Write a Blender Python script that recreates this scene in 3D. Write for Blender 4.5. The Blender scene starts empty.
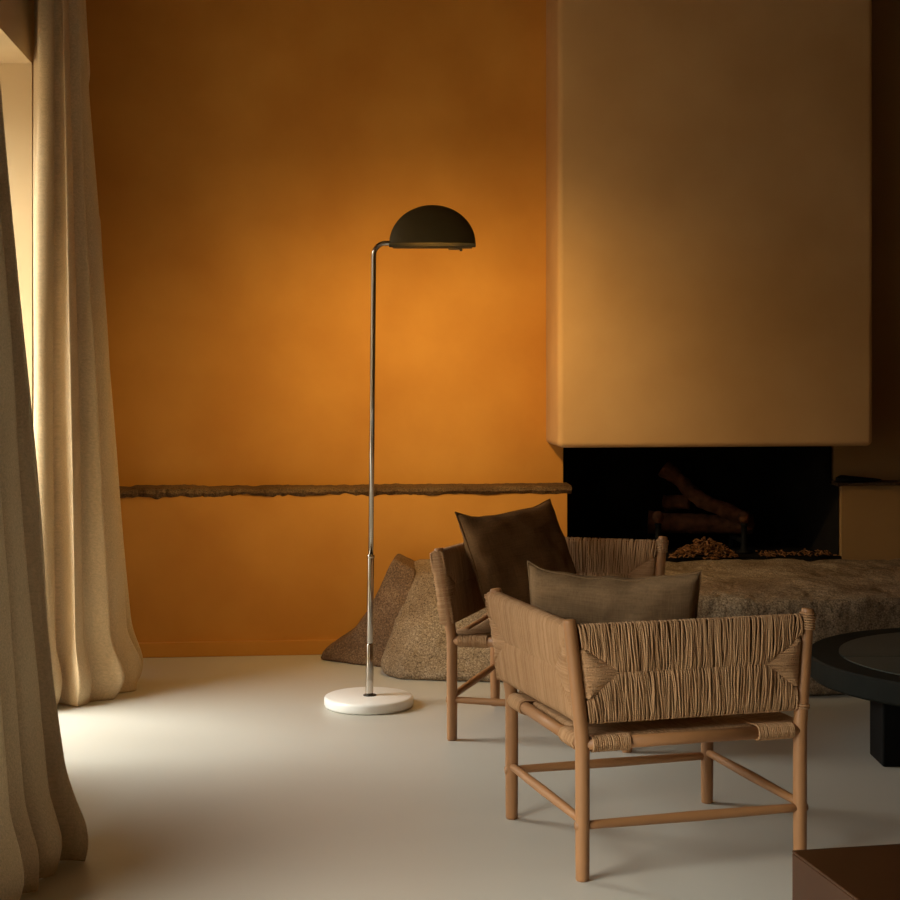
import bpy, bmesh, math, random
from mathutils import Vector, Matrix, noise
random.seed(7)
PI = math.pi
SC = bpy.context.scene
COL = SC.collection

# ------------------------------------------------------------------ camera frame
TH = math.radians(5.6)          # the room is turned this much against the view direction
CT, ST = math.cos(TH), math.sin(TH)
H, F, YH = 1.34, 1660.0, 350.0  # eye height, focal length in pixels, horizon row (900 x 900 frame)

def cam2w(xc, zc, z=0.0):
    return Vector((xc * CT + zc * ST, -xc * ST + zc * CT, z))

def pix(px, py, zc):
    return cam2w((px - 450.0) / F * zc, zc, H - (py - YH) / F * zc)

# ------------------------------------------------------------------ mesh helpers
class MB:
    def __init__(self):
        self.v, self.f, self.m = [], [], []
    def add(self, vs, fs, mi=0):
        o = len(self.v)
        self.v += [tuple(p) for p in vs]
        self.f += [tuple(i + o for i in f) for f in fs]
        self.m += [mi] * len(fs)
    def tube(self, pts, r, n=8, caps=True, mi=0):
        pts = [Vector(p) for p in pts]
        rs = r if isinstance(r, (list, tuple)) else [r] * len(pts)
        up = None
        vs = []
        N = len(pts)
        for i, p in enumerate(pts):
            t = (pts[min(i + 1, N - 1)] - pts[max(i - 1, 0)])
            t = t.normalized() if t.length > 1e-9 else Vector((0, 0, 1))
            if up is None:
                a = Vector((0, 0, 1)) if abs(t.z) < .9 else Vector((1, 0, 0))
                up = (a - t * a.dot(t)).normalized()
            else:
                up = (up - t * up.dot(t))
                up = up.normalized() if up.length > 1e-9 else t.orthogonal().normalized()
            s = t.cross(up)
            for k in range(n):
                a = 2 * PI * k / n
                vs.append(p + (up * math.cos(a) + s * math.sin(a)) * rs[i])
        fs = []
        for i in range(N - 1):
            for k in range(n):
                a, b = i * n + k, i * n + (k + 1) % n
                fs.append((a, b, b + n, a + n))
        if caps:
            fs.append(tuple(reversed(range(n))))
            fs.append(tuple((N - 1) * n + k for k in range(n)))
        self.add(vs, fs, mi)
    def lathe(self, prof, n=48, c=(0, 0, 0), mi=0):
        vs, fs = [], []
        for r, z in prof:
            for k in range(n):
                a = 2 * PI * k / n
                vs.append((c[0] + r * math.cos(a), c[1] + r * math.sin(a), c[2] + z))
        for i in range(len(prof) - 1):
            for k in range(n):
                a, b = i * n + k, i * n + (k + 1) % n
                fs.append((a, b, b + n, a + n))
        if prof[0][0] > 1e-6: fs.append(tuple(reversed(range(n))))
        if prof[-1][0] > 1e-6: fs.append(tuple((len(prof) - 1) * n + k for k in range(n)))
        self.add(vs, fs, mi)
    def box(self, a, b, mi=0):
        x0, y0, z0 = a; x1, y1, z1 = b
        vs = [(x0, y0, z0), (x1, y0, z0), (x1, y1, z0), (x0, y1, z0), (x0, y0, z1), (x1, y0, z1), (x1, y1, z1), (x0, y1, z1)]
        self.add(vs, [(3, 2, 1, 0), (4, 5, 6, 7), (0, 1, 5, 4), (1, 2, 6, 5), (2, 3, 7, 6), (3, 0, 4, 7)], mi)
    def quad(self, a, b, c, d, mi=0):
        self.add([a, b, c, d], [(0, 1, 2, 3)], mi)
    def build(self, name, mats, parent=None, smooth=False, bevel=0, seg=3):
        me = bpy.data.meshes.new(name)
        me.from_pydata(self.v, [], self.f)
        mats = mats if isinstance(mats, (list, tuple)) else [mats]
        for m in mats: me.materials.append(m)
        if len(mats) > 1: me.polygons.foreach_set('material_index', self.m)
        if smooth:
            me.polygons.foreach_set('use_smooth', [True] * len(me.polygons))
        me.update()
        if bevel:
            bm = bmesh.new(); bm.from_mesh(me)
            bmesh.ops.bevel(bm, geom=bm.edges[:], offset=bevel, segments=seg, affect='EDGES', profile=.5)
            bm.to_mesh(me); bm.free()
        o = bpy.data.objects.new(name, me)
        COL.objects.link(o)
        if parent: o.parent = parent
        return o

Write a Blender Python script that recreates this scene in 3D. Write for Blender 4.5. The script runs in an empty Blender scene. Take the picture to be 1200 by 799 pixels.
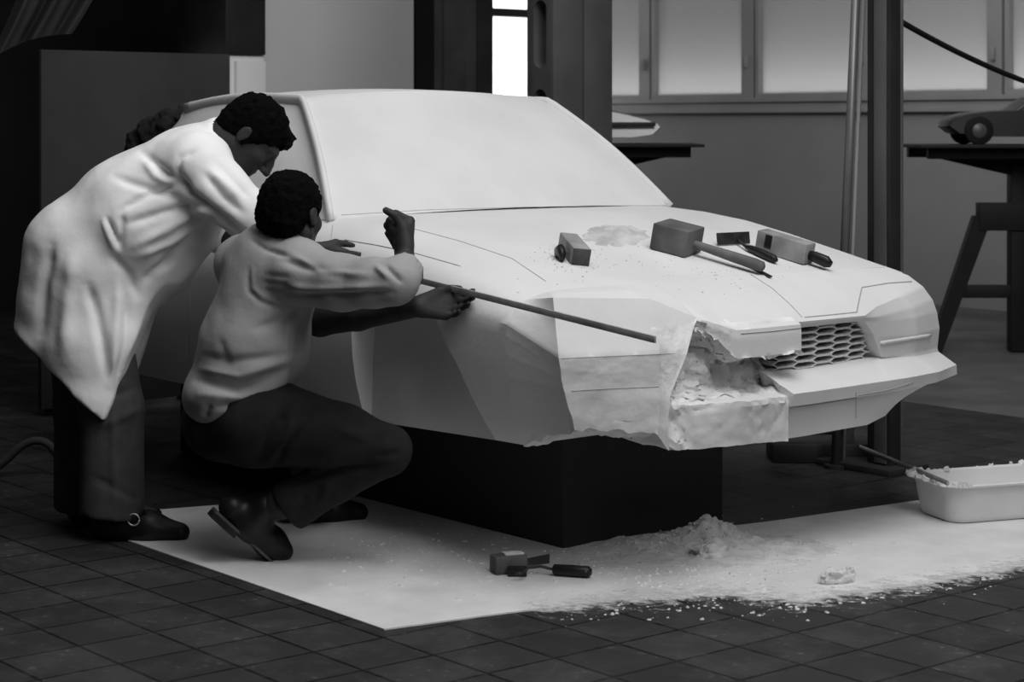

**********

TASK DESCRIPTION → Reply with one number only: the count of lines in the entries that contain "empty".

RESPONSE TO THIS TASK → 2